- **Exercise instructions**: Take all the material and copy it exactly.
════════════════
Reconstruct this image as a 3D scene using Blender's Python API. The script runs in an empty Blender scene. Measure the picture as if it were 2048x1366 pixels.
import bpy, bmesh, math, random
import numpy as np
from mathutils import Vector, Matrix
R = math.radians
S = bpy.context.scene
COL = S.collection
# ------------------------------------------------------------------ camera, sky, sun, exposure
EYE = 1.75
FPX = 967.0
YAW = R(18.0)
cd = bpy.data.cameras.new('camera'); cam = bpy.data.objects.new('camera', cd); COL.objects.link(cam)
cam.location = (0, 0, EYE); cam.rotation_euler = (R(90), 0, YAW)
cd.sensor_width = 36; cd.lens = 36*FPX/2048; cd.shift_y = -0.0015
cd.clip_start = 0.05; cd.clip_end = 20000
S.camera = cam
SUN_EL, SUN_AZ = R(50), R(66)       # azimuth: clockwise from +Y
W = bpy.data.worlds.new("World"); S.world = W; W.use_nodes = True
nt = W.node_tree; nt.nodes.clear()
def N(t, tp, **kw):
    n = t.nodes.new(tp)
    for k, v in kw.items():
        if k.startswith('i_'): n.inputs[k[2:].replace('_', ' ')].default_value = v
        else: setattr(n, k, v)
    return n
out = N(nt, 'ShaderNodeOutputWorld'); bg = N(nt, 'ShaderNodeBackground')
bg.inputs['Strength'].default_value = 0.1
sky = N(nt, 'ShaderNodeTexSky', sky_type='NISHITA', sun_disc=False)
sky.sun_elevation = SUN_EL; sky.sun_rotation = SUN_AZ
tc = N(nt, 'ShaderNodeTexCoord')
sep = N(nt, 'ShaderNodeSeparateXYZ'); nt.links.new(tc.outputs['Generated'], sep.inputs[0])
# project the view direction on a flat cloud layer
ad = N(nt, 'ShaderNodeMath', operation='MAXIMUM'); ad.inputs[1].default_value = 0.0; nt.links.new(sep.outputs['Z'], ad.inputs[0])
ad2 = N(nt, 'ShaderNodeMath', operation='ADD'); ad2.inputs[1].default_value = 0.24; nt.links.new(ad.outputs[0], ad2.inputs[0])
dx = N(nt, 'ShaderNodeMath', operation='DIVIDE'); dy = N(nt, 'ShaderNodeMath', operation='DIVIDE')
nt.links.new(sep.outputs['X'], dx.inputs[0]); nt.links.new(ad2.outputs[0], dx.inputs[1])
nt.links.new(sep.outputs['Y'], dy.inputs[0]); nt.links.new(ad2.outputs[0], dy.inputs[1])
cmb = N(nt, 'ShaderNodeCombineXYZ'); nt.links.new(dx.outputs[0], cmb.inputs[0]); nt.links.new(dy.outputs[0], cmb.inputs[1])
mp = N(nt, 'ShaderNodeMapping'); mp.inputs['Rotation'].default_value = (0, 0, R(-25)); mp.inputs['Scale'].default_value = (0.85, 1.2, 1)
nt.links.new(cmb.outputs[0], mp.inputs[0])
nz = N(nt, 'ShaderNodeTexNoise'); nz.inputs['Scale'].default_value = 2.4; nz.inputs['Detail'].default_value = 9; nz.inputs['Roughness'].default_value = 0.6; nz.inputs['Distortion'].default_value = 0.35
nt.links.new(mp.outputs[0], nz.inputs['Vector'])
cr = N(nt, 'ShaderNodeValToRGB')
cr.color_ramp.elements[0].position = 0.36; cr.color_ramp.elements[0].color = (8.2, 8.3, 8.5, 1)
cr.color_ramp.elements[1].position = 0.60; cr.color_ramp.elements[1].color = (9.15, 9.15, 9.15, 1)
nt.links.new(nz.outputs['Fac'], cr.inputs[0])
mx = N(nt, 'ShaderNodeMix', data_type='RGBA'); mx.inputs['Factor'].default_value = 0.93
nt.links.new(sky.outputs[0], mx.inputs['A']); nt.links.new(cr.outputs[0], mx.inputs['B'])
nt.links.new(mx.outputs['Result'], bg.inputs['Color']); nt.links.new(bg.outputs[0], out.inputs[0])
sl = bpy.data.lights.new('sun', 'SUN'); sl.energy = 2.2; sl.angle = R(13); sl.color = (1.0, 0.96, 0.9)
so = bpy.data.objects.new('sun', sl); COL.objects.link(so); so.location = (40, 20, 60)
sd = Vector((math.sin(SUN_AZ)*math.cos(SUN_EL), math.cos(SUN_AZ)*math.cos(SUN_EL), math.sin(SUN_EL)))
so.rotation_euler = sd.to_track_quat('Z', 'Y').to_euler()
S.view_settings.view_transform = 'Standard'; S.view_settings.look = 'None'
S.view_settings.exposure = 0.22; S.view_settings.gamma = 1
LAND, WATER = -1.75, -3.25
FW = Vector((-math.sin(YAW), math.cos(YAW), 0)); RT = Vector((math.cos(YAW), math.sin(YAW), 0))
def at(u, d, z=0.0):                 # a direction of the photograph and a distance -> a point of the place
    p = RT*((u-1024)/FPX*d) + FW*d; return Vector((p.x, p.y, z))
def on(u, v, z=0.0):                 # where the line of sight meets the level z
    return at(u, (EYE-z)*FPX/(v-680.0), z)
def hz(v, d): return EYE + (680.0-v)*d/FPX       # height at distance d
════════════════
- **Output for this task**:
Reconstruct this image as a 3D scene using Blender's Python API. The script runs in an empty Blender scene. Measure the picture as if it were 2048x1366 pixels.
import bpy, bmesh, math, random
import numpy as np
from mathutils import Vector, Matrix
R = math.radians
S = bpy.context.scene
COL = S.collection
# ------------------------------------------------------------------ camera, sky, sun, exposure
EYE = 1.75
FPX = 967.0
YAW = R(18.0)
cd = bpy.data.cameras.new('camera'); cam = bpy.data.objects.new('camera', cd); COL.objects.link(cam)
cam.location = (0, 0, EYE); cam.rotation_euler = (R(90), 0, YAW)
cd.sensor_width = 36; cd.lens = 36*FPX/2048; cd.shift_y = -0.0015
cd.clip_start = 0.05; cd.clip_end = 20000
S.camera = cam
SUN_EL, SUN_AZ = R(50), R(66)       # azimuth: clockwise from +Y
W = bpy.data.worlds.new("World"); S.world = W; W.use_nodes = True
nt = W.node_tree; nt.nodes.clear()
def N(t, tp, **kw):
    n = t.nodes.new(tp)
    for k, v in kw.items():
        if k.startswith('i_'): n.inputs[k[2:].replace('_', ' ')].default_value = v
        else: setattr(n, k, v)
    return n
out = N(nt, 'ShaderNodeOutputWorld'); bg = N(nt, 'ShaderNodeBackground')
bg.inputs['Strength'].default_value = 0.1
sky = N(nt, 'ShaderNodeTexSky', sky_type='NISHITA', sun_disc=False)
sky.sun_elevation = SUN_EL; sky.sun_rotation = SUN_AZ
tc = N(nt, 'ShaderNodeTexCoord')
sep = N(nt, 'ShaderNodeSeparateXYZ'); nt.links.new(tc.outputs['Generated'], sep.inputs[0])
# project the view direction on a flat cloud layer
ad = N(nt, 'ShaderNodeMath', operation='MAXIMUM'); ad.inputs[1].default_value = 0.0; nt.links.new(sep.outputs['Z'], ad.inputs[0])
ad2 = N(nt, 'ShaderNodeMath', operation='ADD'); ad2.inputs[1].default_value = 0.24; nt.links.new(ad.outputs[0], ad2.inputs[0])
dx = N(nt, 'ShaderNodeMath', operation='DIVIDE'); dy = N(nt, 'ShaderNodeMath', operation='DIVIDE')
nt.links.new(sep.outputs['X'], dx.inputs[0]); nt.links.new(ad2.outputs[0], dx.inputs[1])
nt.links.new(sep.outputs['Y'], dy.inputs[0]); nt.links.new(ad2.outputs[0], dy.inputs[1])
cmb = N(nt, 'ShaderNodeCombineXYZ'); nt.links.new(dx.outputs[0], cmb.inputs[0]); nt.links.new(dy.outputs[0], cmb.inputs[1])
mp = N(nt, 'ShaderNodeMapping'); mp.inputs['Rotation'].default_value = (0, 0, R(-25)); mp.inputs['Scale'].default_value = (0.85, 1.2, 1)
nt.links.new(cmb.outputs[0], mp.inputs[0])
nz = N(nt, 'ShaderNodeTexNoise'); nz.inputs['Scale'].default_value = 2.4; nz.inputs['Detail'].default_value = 9; nz.inputs['Roughness'].default_value = 0.6; nz.inputs['Distortion'].default_value = 0.35
nt.links.new(mp.outputs[0], nz.inputs['Vector'])
cr = N(nt, 'ShaderNodeValToRGB')
cr.color_ramp.elements[0].position = 0.36; cr.color_ramp.elements[0].color = (8.2, 8.3, 8.5, 1)
cr.color_ramp.elements[1].position = 0.60; cr.color_ramp.elements[1].color = (9.15, 9.15, 9.15, 1)
nt.links.new(nz.outputs['Fac'], cr.inputs[0])
mx = N(nt, 'ShaderNodeMix', data_type='RGBA'); mx.inputs['Factor'].default_value = 0.93
nt.links.new(sky.outputs[0], mx.inputs['A']); nt.links.new(cr.outputs[0], mx.inputs['B'])
nt.links.new(mx.outputs['Result'], bg.inputs['Color']); nt.links.new(bg.outputs[0], out.inputs[0])
sl = bpy.data.lights.new('sun', 'SUN'); sl.energy = 2.2; sl.angle = R(13); sl.color = (1.0, 0.96, 0.9)
so = bpy.data.objects.new('sun', sl); COL.objects.link(so); so.location = (40, 20, 60)
sd = Vector((math.sin(SUN_AZ)*math.cos(SUN_EL), math.cos(SUN_AZ)*math.cos(SUN_EL), math.sin(SUN_EL)))
so.rotation_euler = sd.to_track_quat('Z', 'Y').to_euler()
S.view_settings.view_transform = 'Standard'; S.view_settings.look = 'None'
S.view_settings.exposure = 0.22; S.view_settings.gamma = 1
LAND, WATER = -1.75, -3.25
FW = Vector((-math.sin(YAW), math.cos(YAW), 0)); RT = Vector((math.cos(YAW), math.sin(YAW), 0))
def at(u, d, z=0.0):                 # a direction of the photograph and a distance -> a point of the place
    p = RT*((u-1024)/FPX*d) + FW*d; return Vector((p.x, p.y, z))
def on(u, v, z=0.0):                 # where the line of sight meets the level z
    return at(u, (EYE-z)*FPX/(v-680.0), z)
def hz(v, d): return EYE + (680.0-v)*d/FPX       # height at distance d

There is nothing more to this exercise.